So what should the second chamber look like, according to Ashdown? “My view is that it should be elected as it is elsewhere in the world. It should be geographically based, it should be based on regions, and it should be elected on a term different from the House of Commons. It should be elected by proportionate representation and if it  was then it would have a wider diversity of people.

“Of course, the Commons has primacy but that doesn’t mean that it should have absolute primacy. This place does some of its job well; it’s a good revising chamber but it’s very bad at holding the government to account.”

The investment manager Gina Miller told the New Statesman last year that in campaigning to block the Conservative government’s move to invoke article 50 without reference to the Commons, she was “doing the Labour party’s job.” If reformed, as Ashdown insists is necessary, can the Lords provide an effective opposition when one is absent elsewhere? He explains: “The House of Commons is supposed to be the watchdog of the government, but in truth it’s more like a lapdog. You see it now, Labour failing to oppose the government on things that really matter – the interception bill, Brexit for example, where their position has been so weak. The House of Lords does, then, compensate for the failings of the Commons, but nowhere near as much as it should, and would do if it was elected. If you had a second chamber that successfully did its job in holding the executive to account, I would argue that you wouldn’t have had the poll tax, and you wouldn’t have had the Iraq war.”

Ashdown says that the second chamber should be elected but retain its power of veto; couldn’t that be viewed as a contradiction in terms? What would stop the Lords from preventing something that had been decided democratically in the Commons? What if the Lords wanted to block Brexit? Ashdown takes a deep breath. “I would caution against that. The people have voted and whether you like it or not, that is superior to both Houses. We must allow the government to enact Brexit, but that doesn’t mean that it should be allowed to go through completely unamended.”

In a democracy, the principle of a popular mandate ought to be sacrosanct; but if we restrict the second chamber’s role to scrutinising and amending legislation, are we missing an opportunity for better governance? Why not let the Lords have an originating function? Ashdown suggests that some degree of competition between two elected chambers could be healthy, noting the positives of plurality. “If you look at the model of other second chambers around the world – there are 84 by my count – only four are not elected. These are Belarus, Ukraine, Britain and Canada. Not very good company, is it?
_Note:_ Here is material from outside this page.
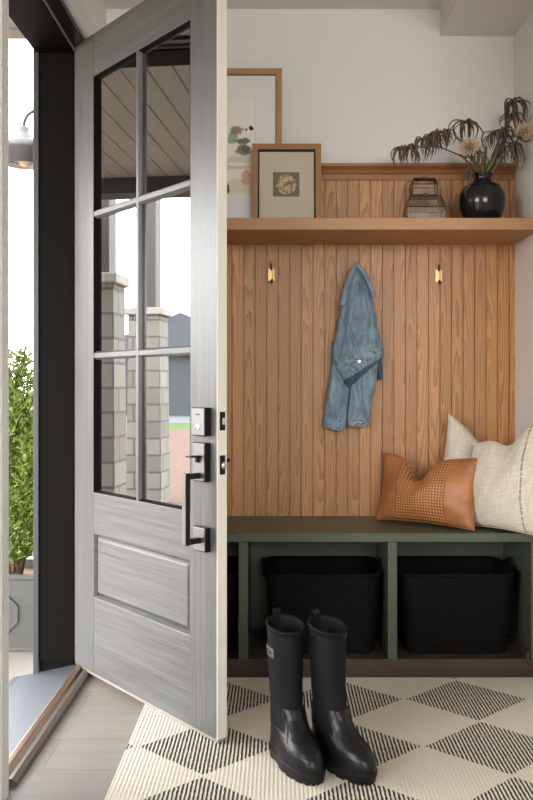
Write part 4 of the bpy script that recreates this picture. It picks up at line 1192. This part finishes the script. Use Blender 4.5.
def pillar(px, Yv, wd, ztop, label):
    q = mirror((px - VX) / FPX * Yv, Yv)
    root = empty('stone_pillar', (q.x, q.y, -0.36)); tag(root, label, 'pillar')
    z1 = ztop + 0.36; m = MB()
    m.loft([[Vector((sx * wd * k, sy * wd * k, z)) for sx, sy in ((-1, -1), (1, -1), (1, 1), (-1, 1))] for k, z in ((0.56, 0), (0.5, z1 - 0.09))], True, True, True)
    m.build('stone_base', M['stone'], root)
    MB().box(-wd * .62, wd * .62, -wd * .62, wd * .62, z1 - 0.09, z1).build('cap_stone', M['cap'], root, bevel=0.015)
    MB().box(-wd * .32, wd * .32, -wd * .32, wd * .32, z1, z1 + 1.5).build('timber_post', M['postw'], root, bevel=0.006)
    return root
pillar(98, 6.9, 0.31, CAMZ + 112 / 800 * 6.9, 'nearer stone pillar with timber post, mirrored in the left door panes')
pillar(146, 10.1, 0.40, CAMZ + 78 / 800 * 10.1, 'farther stone pillar with timber post, mirrored in the right door panes')
q = mirror((205 - VX) / FPX * 48, 48)
hs = empty('neighbour_house', (q.x, q.y, -0.4)); tag(hs, 'grey house across the road, mirrored low in the door glass', 'house')
MB().box(-6, 6, -5, 5, 0, 3.2).build('house_wall', M['siding'], hs)
MB().prism([(-5.6, 3.2), (5.6, 3.2), (0, 5.4)], -6.5, 6.5, 'X').build('roof', M['roofd'], hs)
m = MB()
hp = []
for i in range(41):
    hp.append((-60 + i * 5, 6 + 7 * mnoise.noise(Vector((i * 0.22, 0, 0))) + 3 * mnoise.noise(Vector((i * 0.6, 1, 0)))))
m.prism([(a, b) for a, b in hp] + [(140, -1), (-60, -1)], -150, -140, 'X')
struct(m.build('hills', M['hill']), 'hazy grey hills on the horizon', 'hills')

# planter with shrub
PC = Vector((-1.248, 3.72, ZP)); PS = 0.17; PHT = 0.345
pl = tag(empty('square_planter', PC), 'square grey zinc planter outside the doorway', 'planter')
m = MB()
def sq(a, z): return [Vector((-a, -a, z)), Vector((a, -a, z)), Vector((a, a, z)), Vector((-a, a, z))]
m.loft([sq(PS - 0.006, 0), sq(PS - 0.006, 0.012), sq(PS - 0.01, 0.014), sq(PS - 0.006, PHT - 0.025), sq(PS + 0.004, PHT - 0.022), sq(PS + 0.004, PHT), sq(PS - 0.018, PHT), sq(PS - 0.022, PHT - 0.06)], True, True, True)
m.build('planter_box', M['zinc'], pl, bevel=0.002)
m = MB()
def octo(r, y, zc): return [Vector((r * math.cos(PI / 8 + PI / 4 * i) , y, zc + r * math.sin(PI / 8 + PI / 4 * i))) for i in range(8)]
yF = -PS + 0.006
m.loft([octo(0.094, yF, 0.17), octo(0.092, yF - 0.010, 0.17), octo(0.074, yF - 0.010, 0.17), octo(0.070, yF, 0.17)], True, False, False)
m.build('octagon_moulding', M['zinc'], pl)
MB().box(-PS + 0.02, PS - 0.02, -PS + 0.02, PS - 0.02, PHT - 0.075, PHT - 0.045).build('soil', M['soil'], pl)
sh = tag(empty('evergreen_shrub', PC + Vector((0.02, 0, PHT - 0.05))), 'bushy yellow-green evergreen shrub growing in the zinc planter', 'shrub')
m = MB()
R_ = random.Random(11); tips = []
for k in range(46):
    a = R_.uniform(0, 2 * PI); top = R_.uniform(0.35, 1.02); rr_ = 0.185 * R_.uniform(0.35, 1.0) * math.sin(PI * min(0.95, 0.3 + 0.62 * top)) ** 0.8
    b = Vector((R_.uniform(-.025, .025), R_.uniform(-.025, .025), 0)); e = Vector((rr_ * math.cos(a), rr_ * math.sin(a), top))
    mid = Vector((e.x * 0.75, e.y * 0.75, top * 0.5))
    pts = [b, b.lerp(mid, 0.5) + Vector((0, 0, 0.01)), mid, e]
    D = smooth_path(pts, 5); m.tube(D, [0.004 * (1 - 0.7 * i / len(D)) for i in range(len(D))], 4); tips.append(D)
m.build('stems', M['bark'], sh)
fol = MB()
for D in tips:
    n = len(D)
    for i in range(4, n):
        for r_ in range(8):
            c = D[i] + Vector((R_.gauss(0, .012), R_.gauss(0, .012), R_.gauss(0, .012)))
            ax = Vector((R_.uniform(-1, 1), R_.uniform(-1, 1), R_.uniform(0.1, 1.2))).normalized()
            ln = R_.uniform(0.045, 0.085)
            for j in range(7):
                p_ = c + ax * ln * j / 7
                for s2 in (-1, 1):
                    q_ = Vector((R_.uniform(-1, 1), R_.uniform(-1, 1), R_.uniform(-.2, .8))).normalized()
                    d_ = (ax * 0.7 + q_ * 0.8).normalized() * 0.024; sdv = d_.cross(ax)
                    if sdv.length < 1e-6: continue
                    sdv = sdv.normalized() * 0.0032
                    fol.bm.faces.new([fol.bm.verts.new(v_) for v_ in (p_ - sdv * .5, p_ + sdv * .5, p_ + d_ * .6 + sdv, p_ + d_, p_ + d_ * .6 - sdv)])
fol.build('foliage', M['shrub'], sh)

# porch wall lamp
YL = 4.2
c = P(24, 150, YL)
lampo = tag(empty('barn_lamp', (XE, YL, c.z), world=True), 'grey gooseneck barn lamp on the outside wall', 'wall lamp')
zr = P(0, 165.5, YL).z; zs = P(0, 141, YL).z; zn = P(0, 127.5, YL).z; R0 = 17.5 / 800 * YL; R1 = 5.5 / 800 * YL
m = MB(); m.lathe([(R0, zr), (R0, zr + 0.004), (R0 * 0.985, zs - 0.05), (R0 * 0.93, zs - 0.012), (R0 * 0.6, zs + 0.004), (R1 * 1.1, zs + 0.006), (R1, zn), (0.012, zn + 0.004), (0.012, zn - 0.01), (R1 * 0.8, zn - 0.02), (R0 * 0.85, zs - 0.02), (R0 * 0.96, zr)], (c.x, c.y, 0), 32, False, False)
m.build('shade', M['lamp'], lampo, smooth=True)
m = MB(); m.lathe([(R0 * 0.95, zr + 0.002), (R0 * 0.93, zr + 0.03), (R0 * 0.84, zs - 0.022), (R1, zs - 0.02)], (c.x, c.y, 0), 32, False, True); m.build('shade_lining', M['lampin'], lampo, smooth=True)
m = MB(); m.sphere((c.x, c.y, zr + 0.022), 0.028, u=14, v=10); m.build('bulb', M['bulb'], lampo, smooth=True)
ar = [Vector((c.x, c.y, zn)), Vector((c.x, c.y, zn + 0.03)), Vector((c.x + 0.02, c.y, zn + 0.07)), Vector((c.x + 0.07, c.y, zn + 0.098)), Vector((c.x + 0.15, c.y, zn + 0.08)), Vector((XE - 0.02, c.y, zn + 0.06)), Vector((XE, c.y, zn + 0.06))]
m = MB(); m.tube(smooth_path(ar), 0.009, 10); m.build('gooseneck_arm', M['lamp'], lampo, smooth=True)
m = MB(); m.loft([[Vector((XE - d, c.y + r * math.cos(2 * PI * i / 20), zn + 0.06 + r * math.sin(2 * PI * i / 20))) for i in range(20)] for r, d in ((0.055, 0), (0.055, 0.012), (0.03, 0.022))], True, True, True); m.build('wall_plate', M['lamp'], lampo)
struct(MB().box(XE, XL, YB, 9.0, -0.3, 2.9).build('wall_outside', M['siding']), 'outside house wall carrying the barn lamp', 'wall')

# ------------------------------------------------------------------ LIGHT
wd = bpy.data.worlds.new('overcast_sky'); sc.world = wd; wd.use_nodes = True
nt = wd.node_tree; nt.nodes.clear()
bg = nt.nodes.new('ShaderNodeBackground'); wo = nt.nodes.new('ShaderNodeOutputWorld')
tc = nt.nodes.new('ShaderNodeTexCoord'); sx = nt.nodes.new('ShaderNodeSeparateXYZ'); rp = nt.nodes.new('ShaderNodeValToRGB')
nt.links.new(tc.outputs['Generated'], sx.inputs[0]); nt.links.new(sx.outputs[2], rp.inputs[0]); nt.links.new(rp.outputs[0], bg.inputs[0]); nt.links.new(bg.outputs[0], wo.inputs[0])
rp.color_ramp.elements[0].position = 0.0; rp.color_ramp.elements[0].color = (1.0, 0.985, 0.96, 1)
rp.color_ramp.elements[1].position = 0.7; rp.color_ramp.elements[1].color = (0.86, 0.92, 1.0, 1)
bg.inputs[1].default_value = 15.0
def area(name, loc, rot, sx_, sy_, power, col, portal=False):
    l = bpy.data.lights.new(name, 'AREA'); l.shape = 'RECTANGLE'; l.size = sx_; l.size_y = sy_; l.energy = power; l.color = col
    if portal: l.cycles.is_portal = True
    o = bpy.data.objects.new(name, l); COL.objects.link(o); o.location = loc; o.rotation_euler = rot
    return o
area('window_portal', (1.3, -3.12, 1.95), (math.radians(90), 0, 0), 2.6, 1.1, 1, (1, 1, 1), True)
area('doorway_portal', (XE - 0.03, (D0 + D1) / 2, 1.25), (0, math.radians(-90), 0), 2.4, 0.95, 1, (1, 1, 1), True)

area('side_window_portal', (XE - 0.02, 1.0, 1.35), (0, math.radians(-90), 0), 2.1, 1.5, 1, (1, 1, 1), True)
# ------------------------------------------------------------------ CAMERA
cd = bpy.data.cameras.new('camera'); cam = bpy.data.objects.new('camera', cd); COL.objects.link(cam)
cam.location = (0, 0, CAMZ); cam.rotation_euler = (PI / 2, 0, 0)
cd.sensor_fit = 'HORIZONTAL'; cd.sensor_width = 36.0; cd.lens = 36.0 * FPX / 533.0
cd.shift_x = -(VX - 266.5) / 533.0; cd.shift_y = -(400 - VY) / 533.0
cd.clip_start = 0.05; cd.clip_end = 500
sc.camera = cam
vs_ = sc.view_settings
vs_.view_transform = 'Standard'; vs_.look = 'None'; vs_.gamma = 1.0; vs_.use_curve_mapping = False; vs_.exposure = 0.14
sc.cycles.use_denoising = True
sc.cycles.max_bounces = 10; sc.cycles.diffuse_bounces = 5; sc.cycles.glossy_bounces = 4; sc.cycles.transparent_max_bounces = 16; sc.cycles.transmission_bounces = 6
sc.cycles.caustics_reflective = False; sc.cycles.caustics_refractive = False
sc.cycles.sample_clamp_indirect = 6.0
“I think they all have a limited power of check. Now take, for instance, treaties. The government has the ability to introduce treaties, part of their own prerogative, not subject to parliamentary scrutiny at all. The Nato treaty is one, Brexit is another. I think that the House of Lords should have a particular role in the ratification of treaties. The present Salisbury Convention, which isn’t bad, could simply be translated into law very easily. In any case, I accept the primacy of the Commons, but it must not have total primacy.”

Ashdown’s politics are decidedly centrist, informed by the habit of compromise and in favour of coalitions. All things considered, his views on the Lords are perhaps unsurprising. But in a political climate that is so obtrusively partisan, how optimistic can he be about recovering the centre ground? Ashdown is emphatic: “There has never been a successful government that has not been of the progressive centre. Extreme governments, on either side, lead you to disaster. If you will not be receptive to the idea of coalitions then you can’t provide sensible government.”

Britain’s duopoly, Ashdown warns, is a dying concept. He adds with a finger wag: “The truth is that democracy is not divided in two. I mean, what do you know in the internet age when people have multiple choices? They want to have a bit of this and a bit of that. The world is not divided into Conservatives and Labour. There are people with a whole range of views and it is one of the remarkable things about our time. If our lives are pluralist, then how can you make our politics binary?”